#### Written task:
Reproduce verbatim the lines up to and including the one with "pale gravel along", starting from the first.

#### Dataset extract:

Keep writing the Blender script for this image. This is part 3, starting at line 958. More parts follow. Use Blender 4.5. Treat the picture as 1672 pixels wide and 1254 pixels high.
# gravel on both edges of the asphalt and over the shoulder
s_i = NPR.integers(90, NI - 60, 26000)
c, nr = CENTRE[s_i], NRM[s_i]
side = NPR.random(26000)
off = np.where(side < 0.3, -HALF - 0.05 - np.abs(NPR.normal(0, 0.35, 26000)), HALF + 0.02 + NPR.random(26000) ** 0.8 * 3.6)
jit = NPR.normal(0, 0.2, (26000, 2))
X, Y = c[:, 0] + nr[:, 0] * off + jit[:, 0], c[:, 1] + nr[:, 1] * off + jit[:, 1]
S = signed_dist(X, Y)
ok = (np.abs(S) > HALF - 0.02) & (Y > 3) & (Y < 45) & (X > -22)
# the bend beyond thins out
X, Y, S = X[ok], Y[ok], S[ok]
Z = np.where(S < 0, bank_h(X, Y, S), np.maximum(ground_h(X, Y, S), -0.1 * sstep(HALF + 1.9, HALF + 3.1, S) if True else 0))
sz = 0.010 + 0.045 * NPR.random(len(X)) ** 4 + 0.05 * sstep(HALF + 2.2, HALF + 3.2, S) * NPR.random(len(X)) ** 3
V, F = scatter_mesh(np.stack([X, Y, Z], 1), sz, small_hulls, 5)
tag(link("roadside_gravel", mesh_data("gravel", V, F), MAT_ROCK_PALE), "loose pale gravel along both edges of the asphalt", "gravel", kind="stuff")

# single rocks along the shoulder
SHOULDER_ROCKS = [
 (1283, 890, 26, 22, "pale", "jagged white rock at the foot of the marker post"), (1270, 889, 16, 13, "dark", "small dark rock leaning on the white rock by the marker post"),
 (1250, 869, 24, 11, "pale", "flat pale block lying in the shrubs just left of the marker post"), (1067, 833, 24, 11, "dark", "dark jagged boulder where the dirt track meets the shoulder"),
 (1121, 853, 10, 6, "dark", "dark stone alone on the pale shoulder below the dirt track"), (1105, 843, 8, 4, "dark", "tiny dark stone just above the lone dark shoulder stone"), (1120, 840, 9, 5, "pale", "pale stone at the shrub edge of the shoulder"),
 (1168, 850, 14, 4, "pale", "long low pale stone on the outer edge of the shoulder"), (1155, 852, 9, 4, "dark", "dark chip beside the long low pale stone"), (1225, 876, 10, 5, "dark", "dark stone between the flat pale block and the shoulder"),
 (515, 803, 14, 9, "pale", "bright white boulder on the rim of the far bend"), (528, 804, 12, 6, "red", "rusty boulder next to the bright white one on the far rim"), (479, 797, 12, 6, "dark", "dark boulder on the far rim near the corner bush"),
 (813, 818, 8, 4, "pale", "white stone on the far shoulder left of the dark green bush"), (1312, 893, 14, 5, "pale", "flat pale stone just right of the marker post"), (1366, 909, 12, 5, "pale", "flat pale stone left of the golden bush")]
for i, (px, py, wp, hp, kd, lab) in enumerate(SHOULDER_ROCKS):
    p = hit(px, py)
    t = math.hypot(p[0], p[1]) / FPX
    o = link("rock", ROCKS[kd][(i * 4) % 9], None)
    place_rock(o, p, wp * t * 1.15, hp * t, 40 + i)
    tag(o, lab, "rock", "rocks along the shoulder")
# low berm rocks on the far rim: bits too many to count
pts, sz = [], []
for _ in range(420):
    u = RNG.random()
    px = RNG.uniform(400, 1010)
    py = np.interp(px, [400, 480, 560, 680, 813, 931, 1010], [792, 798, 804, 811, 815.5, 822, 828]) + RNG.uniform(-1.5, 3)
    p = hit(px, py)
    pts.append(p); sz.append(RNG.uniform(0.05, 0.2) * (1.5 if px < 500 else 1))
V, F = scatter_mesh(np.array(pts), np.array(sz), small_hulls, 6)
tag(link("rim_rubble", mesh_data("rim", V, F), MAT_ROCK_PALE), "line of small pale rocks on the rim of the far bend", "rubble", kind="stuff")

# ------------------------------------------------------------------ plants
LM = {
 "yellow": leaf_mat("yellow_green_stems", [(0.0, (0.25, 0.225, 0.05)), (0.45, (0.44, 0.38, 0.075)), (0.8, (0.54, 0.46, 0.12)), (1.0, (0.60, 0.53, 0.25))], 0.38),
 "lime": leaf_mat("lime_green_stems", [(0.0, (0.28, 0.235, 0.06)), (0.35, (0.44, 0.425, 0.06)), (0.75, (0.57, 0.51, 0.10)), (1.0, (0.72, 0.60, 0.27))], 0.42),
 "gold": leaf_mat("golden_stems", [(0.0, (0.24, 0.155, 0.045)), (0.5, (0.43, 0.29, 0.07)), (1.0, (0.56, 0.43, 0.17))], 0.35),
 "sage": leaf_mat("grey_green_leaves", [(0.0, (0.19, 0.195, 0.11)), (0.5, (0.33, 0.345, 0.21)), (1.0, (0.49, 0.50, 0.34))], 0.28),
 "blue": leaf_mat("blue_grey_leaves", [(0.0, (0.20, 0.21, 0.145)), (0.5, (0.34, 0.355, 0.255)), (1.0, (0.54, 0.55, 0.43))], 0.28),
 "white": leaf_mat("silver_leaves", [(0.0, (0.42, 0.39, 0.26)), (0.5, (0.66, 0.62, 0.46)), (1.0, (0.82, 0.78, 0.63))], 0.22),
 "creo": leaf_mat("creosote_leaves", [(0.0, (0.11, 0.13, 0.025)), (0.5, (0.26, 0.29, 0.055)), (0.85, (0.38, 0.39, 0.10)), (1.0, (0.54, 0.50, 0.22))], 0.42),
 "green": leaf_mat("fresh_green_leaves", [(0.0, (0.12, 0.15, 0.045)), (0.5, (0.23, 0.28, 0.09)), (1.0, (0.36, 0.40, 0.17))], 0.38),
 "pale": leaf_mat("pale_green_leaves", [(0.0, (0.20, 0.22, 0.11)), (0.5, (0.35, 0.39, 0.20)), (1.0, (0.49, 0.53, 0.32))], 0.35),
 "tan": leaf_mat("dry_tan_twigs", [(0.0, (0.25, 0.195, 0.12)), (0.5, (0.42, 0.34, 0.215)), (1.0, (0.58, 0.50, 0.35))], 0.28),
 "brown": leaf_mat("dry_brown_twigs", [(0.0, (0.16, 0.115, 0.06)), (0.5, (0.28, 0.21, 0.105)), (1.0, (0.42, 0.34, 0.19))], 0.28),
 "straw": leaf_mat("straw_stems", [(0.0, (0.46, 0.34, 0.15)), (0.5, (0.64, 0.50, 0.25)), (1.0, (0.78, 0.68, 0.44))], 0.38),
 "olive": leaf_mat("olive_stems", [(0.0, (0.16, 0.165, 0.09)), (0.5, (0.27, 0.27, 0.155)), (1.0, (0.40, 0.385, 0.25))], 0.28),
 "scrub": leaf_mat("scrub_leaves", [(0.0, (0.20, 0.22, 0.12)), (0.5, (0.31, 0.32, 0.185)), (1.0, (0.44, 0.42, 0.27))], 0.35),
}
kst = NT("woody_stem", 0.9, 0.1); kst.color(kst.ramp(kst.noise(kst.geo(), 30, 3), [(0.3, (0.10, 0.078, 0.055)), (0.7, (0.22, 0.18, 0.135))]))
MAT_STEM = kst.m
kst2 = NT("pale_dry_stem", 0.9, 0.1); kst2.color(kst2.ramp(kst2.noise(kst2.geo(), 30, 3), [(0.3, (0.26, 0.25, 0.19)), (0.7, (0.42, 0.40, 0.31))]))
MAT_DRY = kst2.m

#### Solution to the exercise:
Keep writing the Blender script for this image. This is part 3, starting at line 958. More parts follow. Use Blender 4.5. Treat the picture as 1672 pixels wide and 1254 pixels high.
# gravel on both edges of the asphalt and over the shoulder
s_i = NPR.integers(90, NI - 60, 26000)
c, nr = CENTRE[s_i], NRM[s_i]
side = NPR.random(26000)
off = np.where(side < 0.3, -HALF - 0.05 - np.abs(NPR.normal(0, 0.35, 26000)), HALF + 0.02 + NPR.random(26000) ** 0.8 * 3.6)
jit = NPR.normal(0, 0.2, (26000, 2))
X, Y = c[:, 0] + nr[:, 0] * off + jit[:, 0], c[:, 1] + nr[:, 1] * off + jit[:, 1]
S = signed_dist(X, Y)
ok = (np.abs(S) > HALF - 0.02) & (Y > 3) & (Y < 45) & (X > -22)
# the bend beyond thins out
X, Y, S = X[ok], Y[ok], S[ok]
Z = np.where(S < 0, bank_h(X, Y, S), np.maximum(ground_h(X, Y, S), -0.1 * sstep(HALF + 1.9, HALF + 3.1, S) if True else 0))
sz = 0.010 + 0.045 * NPR.random(len(X)) ** 4 + 0.05 * sstep(HALF + 2.2, HALF + 3.2, S) * NPR.random(len(X)) ** 3
V, F = scatter_mesh(np.stack([X, Y, Z], 1), sz, small_hulls, 5)
tag(link("roadside_gravel", mesh_data("gravel", V, F), MAT_ROCK_PALE), "loose pale gravel along both edges of the asphalt", "gravel", kind="stuff")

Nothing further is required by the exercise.